Nun spricht Blatter von einem bedeutenden Schritt "in die richtige Richtung zu einem nachhaltigen Wandel bei den Lebensbedingungen der Arbeiter in Katar". Er freue sich auf die Umsetzung der Reformen in den kommenden Monaten. Allerdings ist mit der bloßen Ankündigung von Reformen noch gar nichts erreicht. Zwar will Katar, so heißt es in der offiziellen Mitteilung, das Kafala-System künftig durch ein System ersetzen, "das auf Arbeitsverträgen basiert". Auch das Einbehalten der Pässe der Arbeiter durch den Arbeitgeber soll künftig bestraft werden. Doch inwieweit das die Bedingungen der Arbeiter tatsächlich verbessert, muss sich erst noch zeigen.

Tatsächliche Verbesserung?

Das Kafala-System und das Einziehen der Pässe durch den Arbeitgeber sind nämlich nur ein Teil dessen, was im sonst so noblen Emirat am persischen Golf zum Himmel stinkt. Die Scheichs leisten sich ihren durch Öl und Gas erlangten Wohlstand auf Kosten derer, die für sie arbeiten. Zahlreiche Missstände kamen im vergangenen Jahr an die Öffentlichkeit: stundenlanges Schuften bei Temperaturen um die 50 Grad Celsius ohne ausreichendes Trinkwasser, Arbeiten ohne entsprechende Schutzkleidung oder Sicherheitsvorkehrungen, Unterbringung in überfüllten und verdreckten Gemeinschaftsunterkünften, in denen sich hunderte Menschen nur wenige Toiletten teilen müssen, die völlig überlastet sind und vor Fäkalien überquellen.
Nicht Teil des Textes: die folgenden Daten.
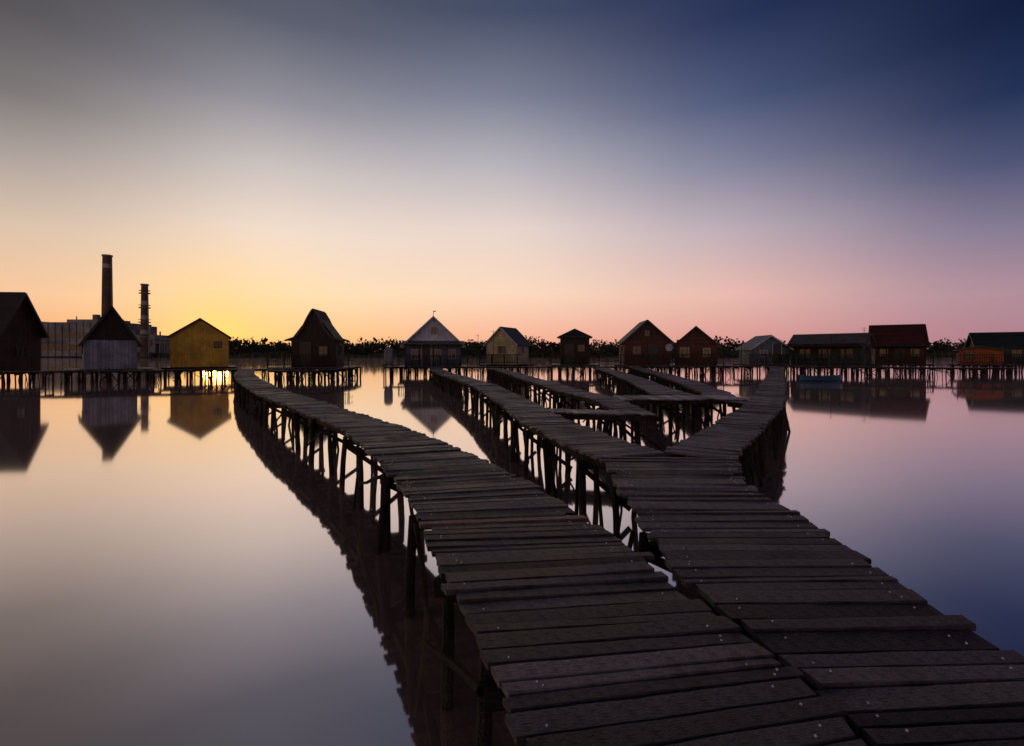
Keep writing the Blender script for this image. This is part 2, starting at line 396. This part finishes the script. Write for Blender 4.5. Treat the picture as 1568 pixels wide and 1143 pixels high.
# ------------------------------------------------------------------ huts on stilts
def hut(name,X,Y,w,dep,ze,zp,wall,roof,gable=None,off=0,zf=0.9,ridge='y',prof=None,hip=False,wins=(),door=None,
        fd=1.2,sd=0.5,rail=True,ov=0.28,trim='trim',corner=False,extra=None,faceang=None,sidewins=True,railmat='post',wtrim=None):
    phi=math.atan2(X,Y)
    th=(-phi if faceang is None else faceang)+math.radians(off)
    c=Vector((X,Y))+Vector((math.sin(phi),math.cos(phi)))*dep/2
    par=empty(name,(c.x,c.y,0),th)
    hw=w/2;hd=dep/2
    mb=MB()
    if ridge=='y':
        mb.prism([(-hw,zf),(hw,zf),(hw,ze),(-hw,ze)],-hd,hd,skip=(2,))
        mb.obj('walls',wall,par)
        if not hip:
            g=MB(); g.prism([(-hw,ze),(hw,ze),(0,zp-.08)],-hd,hd,skip=(0,)) ; g.obj('gables',gable or wall,par)
    else:
        mb.prism([(-hd,zf),(hd,zf),(hd,ze),(-hd,ze)],-hw,hw,swap=True,skip=(2,)); mb.obj('walls',wall,par)
        if not hip:
            g=MB(); g.prism([(-hd,ze),(hd,ze),(0,zp-.08)],-hw,hw,swap=True,skip=(0,)); g.obj('gables',gable or wall,par)
    r=MB()
    span=hw if ridge=='y' else hd; ln=hd if ridge=='y' else hw
    if hip:
        o=ov
        a=hw+o;b=hd+o; rr=max(0,hw-hd)*.9 if ridge=='x' else 0.0
        zlo=ze-.05
        ring=[(-a,-b),(a,-b),(a,b),(-a,b)]
        for zz_ in (zlo-.08,zlo):
            for p in ring: r.v.append((p[0],p[1],zz_))
        r.v+=[(-rr-.02,0,zp),(rr+.02,0,zp)]
        r.face([3,2,1,0])
        for i in range(4): r.face([i,(i+1)%4,4+(i+1)%4,4+i])
        r.face([4,5,9,8]); r.face([5,6,9]); r.face([6,7,8,9]); r.face([7,4,8])
    else:
        if prof is None:
            slope=(zp-ze)/span
            prof=[(span+ov,ze-slope*ov),(0,zp)]
        t=.09
        for sx in (-1,1):
            for (xa,za),(xb,zb) in zip(prof[:-1],prof[1:]):
                y0,y1=-ln-ov,ln+ov
                cs=[(sx*xa,y0,za-t+.02),(sx*xb,y0,zb-t+.02),(sx*xb,y1,zb-t+.02),(sx*xa,y1,za-t+.02),(sx*xa,y0,za+.02),(sx*xb,y0,zb+.02),(sx*xb,y1,zb+.02),(sx*xa,y1,za+.02)]
                if ridge=='x': cs=[(p[1],p[0],p[2]) for p in cs]
                r.hexa(cs,rnd(.9,1.1))
    r.obj('roof',roof,par)
    tr=MB()
    if not hip and prof:
        for sx in (-1,1):
            for e in (-1,1):
                for (xa,za),(xb,zb) in zip(prof[:-1],prof[1:]):
                    yy=e*(ln+ov+.025)
                    a=(sx*xa,yy,za-.06);b=(sx*xb,yy,zb-.06)
                    if ridge=='x': a=(a[1],a[0],a[2]);b=(b[1],b[0],b[2])
                    tr.beam(a,b,.035,.13)
    if corner:
        for sx in (-1,1): tr.box(sx*hw-.06,sx*hw+.06,-hd-.04,-hd-.003,zf,ze)
    if tr.v: tr.obj('bargeboards',M[trim],par)
    fr=MB();gl=MB()
    def win(cx,cz,ww,wh,side=0):
        def P(x0,x1,d0,d1,z0,z1,mb):
            if side==0: mb.box(cx+x0,cx+x1,-hd-d1,-hd-d0,cz+z0,cz+z1)
            else: 
                if side>0: mb.box(hw+d0,hw+d1,cx+x0,cx+x1,cz+z0,cz+z1)
                else: mb.box(-hw-d1,-hw-d0,cx+x0,cx+x1,cz+z0,cz+z1)
        a=ww/2;b=wh/2;f=.05
        P(-a,a,.003,.012,-b,b,gl)
        P(-a-f,-a,.003,.05,-b-f,b+f,fr);P(a,a+f,.003,.05,-b-f,b+f,fr)
        P(-a,a,.003,.05,b,b+f,fr);P(-a,a,.003,.06,-b-f,-b,fr)
        P(-.015,.015,.013,.035,-b,b,fr)
    for wn in wins: win(*wn)
    if sidewins:
        win(0,zf+1.35,.6,.6,1);win(0,zf+1.35,.6,.6,-1)
    if door is not None:
        dr=MB(); dr.box(door-.38,door+.38,-hd-.03,-hd-.003,zf+.02,zf+1.9); dr.obj('door',M['trimdark'],par)
        fr.box(door-.43,door-.38,-hd-.05,-hd-.003,zf+.02,zf+1.95);fr.box(door+.38,door+.43,-hd-.05,-hd-.003,zf+.02,zf+1.95)
    if fr.v: fr.obj('window_frames',M[wtrim or trim],par); gl.obj('window_panes',M['glass'],par)
    dk=MB(); x=-hw-sd
    while x<hw+sd:
        ww=rnd(.12,.17); dk.box(x,x+ww-.012,-hd-fd+rnd(-.04,.04),hd+.35,zf-.045,zf-.012+rnd(0,.006),rnd(.5,1.2)); x+=ww
    dk.obj('deck',M['plank'],par)
    stl=MB()
    for yy in (-hd-fd+.12,-hd,0,hd+.1):
        stl.beam((-hw-sd,yy,zf-.11),(hw+sd,yy,zf-.11),.08,.12,rnd(.6,1))
        n=max(3,int((w+2*sd)/.75))
        for i in range(n+1):
            px=-hw-sd+.1+(w+2*sd-.2)*i/n+rnd(-.12,.12)
            stl.pole((px+rnd(-.1,.1),yy+rnd(-.06,.06),-.9),(px,yy+rnd(-.03,.03),zf-.1),rnd(.055,.10),rnd(.045,.075),6,2,.01,rnd(.5,1.3))
    for i in range(3):
        px=rnd(-hw,hw); stl.beam((px,-hd-fd+.05,zf-.15),(px+rnd(-.9,.9),-hd-fd+.05,.05),.04,.06,rnd(.5,1.2))
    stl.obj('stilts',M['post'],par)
    if rail:
        rl=MB(); yy=-hd-fd+.08; x0=-hw-sd+.05;x1=hw+sd-.05; n=max(2,int((x1-x0)/1.1))
        for i in range(n+1):
            px=x0+(x1-x0)*i/n; rl.box(px-.035,px+.035,yy-.035,yy+.035,zf-.04,zf+.9)
        rl.beam((x0,yy,zf+.92),(x1,yy,zf+.92),.08,.05); rl.beam((x0,yy,zf+.18),(x1,yy,zf+.18),.03,.05)
        px=x0+.1
        while px<x1: rl.box(px-.02,px+.02,yy-.012,yy+.012,zf+.2,zf+.9); px+=.16
        for xx in (x0,x1):
            rl.beam((xx,yy,zf+.93),(xx,-hd+.1,zf+.93),.05,.05); rl.beam((xx,yy,zf+.5),(xx,-hd+.1,zf+.5),.03,.05)
        rl.obj('railing',M[railmat],par)
    if extra: extra(par,hw,hd,zf,ze,zp)
    return par

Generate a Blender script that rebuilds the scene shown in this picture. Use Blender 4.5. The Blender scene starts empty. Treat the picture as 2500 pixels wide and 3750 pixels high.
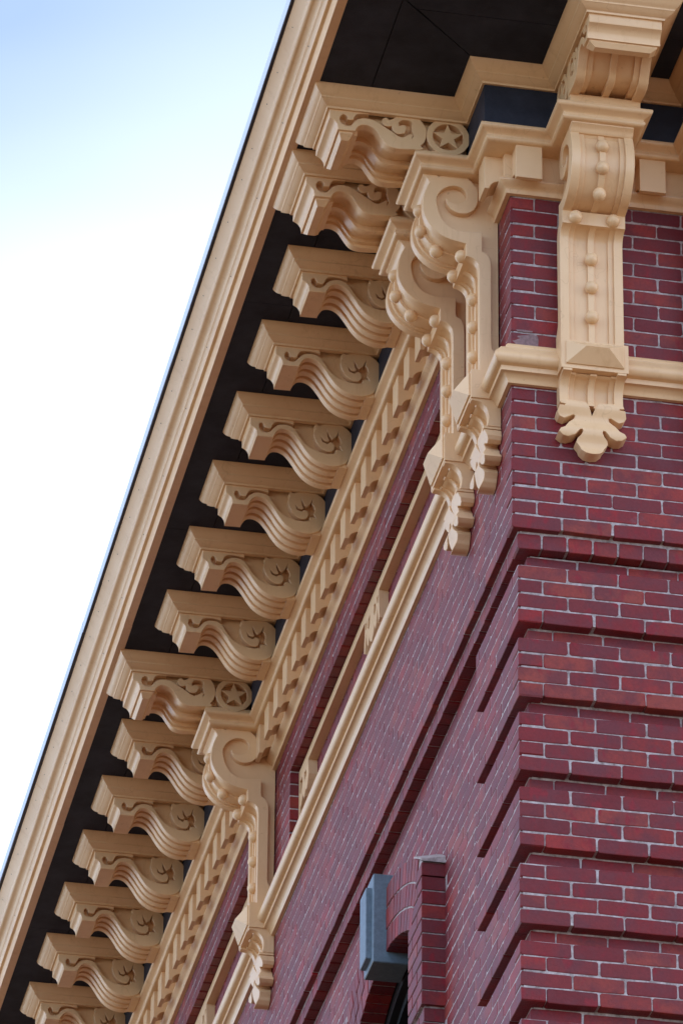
import bpy, bmesh, math, random
from mathutils import Matrix, Vector

random.seed(11)
S = bpy.context.scene
COL = S.collection

# ------------------------------------------------------------------ camera
cam_d = bpy.data.cameras.new('camera')
cam = bpy.data.objects.new('camera', cam_d)
COL.objects.link(cam)
RW = ((0.9813593594, -0.1919931589, 0.0085108532),
      (0.1027672982, 0.4868355971, -0.8674272211),
      (0.1623967060, 0.8521324594, 0.4974912879))
CP = (-4.5917285714, -20.3466334925, -11.8922516047)
cam.matrix_world = Matrix(((RW[0][0], -RW[1][0], -RW[2][0], CP[0]),
                           (RW[0][1], -RW[1][1], -RW[2][1], CP[1]),
                           (RW[0][2], -RW[1][2], -RW[2][2], CP[2]),
                           (0, 0, 0, 1)))
cam_d.sensor_fit = 'VERTICAL'
cam_d.sensor_height = 36.0
cam_d.sensor_width = 24.0
cam_d.lens = 205.44
cam_d.clip_start = 0.1
cam_d.clip_end = 5000
S.camera = cam

# ------------------------------------------------------------------ sky, sun, exposure
SUN_EL, SUN_AZ = math.radians(38), math.radians(82)      # azimuth from +Y towards +X
w = bpy.data.worlds.new('World')
S.world = w
w.use_nodes = True
wn = w.node_tree
wn.nodes.clear()
sky = wn.nodes.new('ShaderNodeTexSky')
sky.sky_type = 'NISHITA'
sky.sun_disc = False
sky.sun_elevation = SUN_EL
sky.sun_rotation = SUN_AZ
sky.air_density = 0.5
sky.dust_density = 0.3
sky.ozone_density = 1.0
bg = wn.nodes.new('ShaderNodeBackground')
bg.inputs['Strength'].default_value = 0.12
wo = wn.nodes.new('ShaderNodeOutputWorld')
# thin bright haze veils drifting over the blue
tc = wn.nodes.new('ShaderNodeTexCoord')
mp = wn.nodes.new('ShaderNodeMapping')
mp.inputs['Location'].default_value = (0.63, 28.48, 19.22)
mp.inputs['Scale'].default_value = (1.0, 1.0, 1.6)
nz = wn.nodes.new('ShaderNodeTexNoise')
nz.inputs['Scale'].default_value = 1.3
nz.inputs['Detail'].default_value = 5
nz.inputs['Roughness'].default_value = 0.45
nz.inputs['Distortion'].default_value = 0.4
vr = wn.nodes.new('ShaderNodeValToRGB')
vr.color_ramp.interpolation = 'LINEAR'
vr.color_ramp.elements[0].color = (0.06, 0.06, 0.06, 1)
vr.color_ramp.elements[0].position = 0.43
vr.color_ramp.elements[1].position = 0.92
vm = wn.nodes.new('ShaderNodeMix')
vm.data_type = 'RGBA'
vm.inputs[7].default_value = (7.6, 7.6, 8.2, 1)
wn.links.new(tc.outputs['Generated'], mp.inputs[0])
wn.links.new(mp.outputs[0], nz.inputs['Vector'])
wn.links.new(nz.outputs['Fac'], vr.inputs[0])
wn.links.new(vr.outputs[0], vm.inputs[0])
wn.links.new(sky.outputs[0], vm.inputs[6])
wn.links.new(vm.outputs[2], bg.inputs[0])
wn.links.new(bg.outputs[0], wo.inputs[0])
sd = bpy.data.lights.new('sun', 'SUN')
sd.energy = 4.5
sd.angle = math.radians(0.5)
sd.color = (1.0, 0.93, 0.83)
sun = bpy.data.objects.new('sun', sd)
COL.objects.link(sun)
sv = Vector((math.sin(SUN_AZ) * math.cos(SUN_EL), math.cos(SUN_AZ) * math.cos(SUN_EL), math.sin(SUN_EL)))
sun.rotation_euler = sv.to_track_quat('Z', 'Y').to_euler()
sun.location = (20, 20, 30)
vs = S.view_settings
vs.view_transform = 'Standard'
vs.look = 'None'
vs.exposure = 1.95
vs.gamma = 1.0
vs.use_curve_mapping = False
S.render.engine = 'CYCLES'
S.cycles.max_bounces = 8
S.cycles.diffuse_bounces = 6

# ------------------------------------------------------------------ materials
def mat(name):
    m = bpy.data.materials.new(name)
    m.use_nodes = True
    nt = m.node_tree
    return m, nt, nt.nodes['Principled BSDF']

def node(nt, t, **kw):
    n = nt.nodes.new(t)
    for k, v in kw.items():
        if hasattr(n, k):
            setattr(n, k, v)
        else:
            n.inputs[k].default_value = v
    return n

def ramp(nt, stops):
    r = nt.nodes.new('ShaderNodeValToRGB')
    el = r.color_ramp.elements
    while len(el) < len(stops):
        el.new(0.5)
    for e, (p, c) in zip(el, stops):
        e.position = p
        e.color = c if len(c) == 4 else (*c, 1)
    return r

def mix(nt, fac, a, b, mode='MIX'):
    n = nt.nodes.new('ShaderNodeMix')
    n.data_type = 'RGBA'
    n.blend_type = mode
    for sock, v in ((n.inputs[0], fac), (n.inputs[6], a), (n.inputs[7], b)):
        if hasattr(v, 'is_linked'):
            nt.links.new(v, sock)
        elif isinstance(v, tuple):
            sock.default_value = v if len(v) == 4 else (*v, 1)
        else:
            sock.default_value = v
    return n.outputs[2]

def geo_pos(nt):
    return node(nt, 'ShaderNodeNewGeometry').outputs['Position']

def noise(nt, vec, scale, detail=4, rough=0.6):
    n = node(nt, 'ShaderNodeTexNoise')
    n.inputs['Scale'].default_value = scale
    n.inputs['Detail'].default_value = detail
    n.inputs['Roughness'].default_value = rough
    nt.links.new(vec, n.inputs['Vector'])
    return n.outputs['Fac']

def bump(nt, b, h, strength, dist):
    n = node(nt, 'ShaderNodeBump')
    n.inputs['Strength'].default_value = strength
    n.inputs['Distance'].default_value = dist
    nt.links.new(h, n.inputs['Height'])
    nt.links.new(n.outputs[0], b.inputs['Normal'])

def scaled(nt, vec, sx, sy, sz):
    m = node(nt, 'ShaderNodeMapping')
    m.inputs['Scale'].default_value = (sx, sy, sz)
    nt.links.new(vec, m.inputs['Vector'])
    return m.outputs[0]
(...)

Teilweise arbeiteten die Ausländer monatelang, ohne entlohnt zu werden. Wird sich das nun ändern, weil die Pässe der Arbeiter nicht mehr im Besitz ihrer Arbeitgeber sind?

Ohnehin muss sich erst erweisen, wie liberal künftig mit der Vergabe von Ausreisevisa umgegangen wird. Bislang brauchten die ausländischen Arbeitskräfte die Erlaubnis ihres Arbeitgebers, um das Land verlassen zu dürfen. Die Entscheidung darüber soll künftig das Innenministerium Katars treffen. Eine Garantie dafür, dass künftig jeder Ausländer, der ausreisen möchte, auch tatsächlich ausreisen darf, ist das aber noch nicht.

FIFA-Präsident Joseph Blatter (Foto: dpa)
Blatter: "Bedeutender Schritt"Bild: picture-alliance/dpa

Dass die Vergabe der WM an das Wüstenemirat, von der nach wie vor nicht klar ist, ob sie im Sommer oder im Winter stattfinden soll, immer mehr zum Problem wird, hat man mittlerweile auch bei der FIFA eingesehen. "Sicher war das ein Fehler", räumte Blatter an diesem Freitag freimütig ein und ergänzte lapidar: "Aber wie sie wissen, macht man viele Fehler im Leben."

Druck erhöhen

Die FIFA sollte daher nun nicht auch noch den Fehler machen, sich zu früh zu freuen und bereits die bloße Ankündigung der Scheichs als Erfolg verbuchen. Vielmehr wäre es angebracht, den Anlass dazu zu nutzen, den Druck weiter zu erhöhen und weitere, konkrete Verbesserungen für ausländische Arbeitskräfte verbindlich einzufordern.

Erst wenn die ausländischen Arbeiter in Katar menschenwürdige Arbeits-, Lohn- und Lebensbedingungen vorfinden, darf man sich bei der FIFA zufrieden zurücklehnen und - wie man es dort so gerne macht - behaupten, der Fußball habe die Welt mal wieder zum Besseren verändert.